Instability of power-law fluid flows down an incline subjected to wind stress

In this paper we investigate the effect of a prescribed superficial shear stress on the generation and structure of roll waves developing from infinitesimal disturbances on the surface of a power-law fluid layer flowing down an incline. The unsteady equations of motion are depth integrated according to the von Kármán momentum integral method to obtain a non-homogeneous system of nonlinear hyperbolic conservation laws governing the average flow rate and the thickness of the fluid layer. By conducting a linear stability analysis we obtain an analytical formula for the critical conditions for the onset of instability of a uniform and steady flow in terms of the prescribed surface shear stress.
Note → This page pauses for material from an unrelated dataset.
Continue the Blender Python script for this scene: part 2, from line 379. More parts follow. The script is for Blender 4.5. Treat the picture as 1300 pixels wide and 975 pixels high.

A nonlinear analysis is performed by numerically calculating the nonlinear evolution of a perturbed flow. The calculation is carried out using a high-resolution finite volume scheme. The source term is handled by implementing the quasi-steady wave propagation algorithm. Conclusions are drawn regarding the effect of the applied surface shear stress parameter and flow conditions on the development and characteristics of the roll waves arising from the instability. For a Newtonian flow subjected to a prescribed superficial shear stress, using an analytical theory, we show that the nonlinear governing equations do not admit roll waves solutions under conditions when the uniform and steady flow is linearly stable. For the case of a general power-law fluid flow with zero shear stress applied at the surface, the analytical investigation leads to a procedure for calculating the characteristics of a roll waves flow. These results are compared with those yielded by the numerical procedure.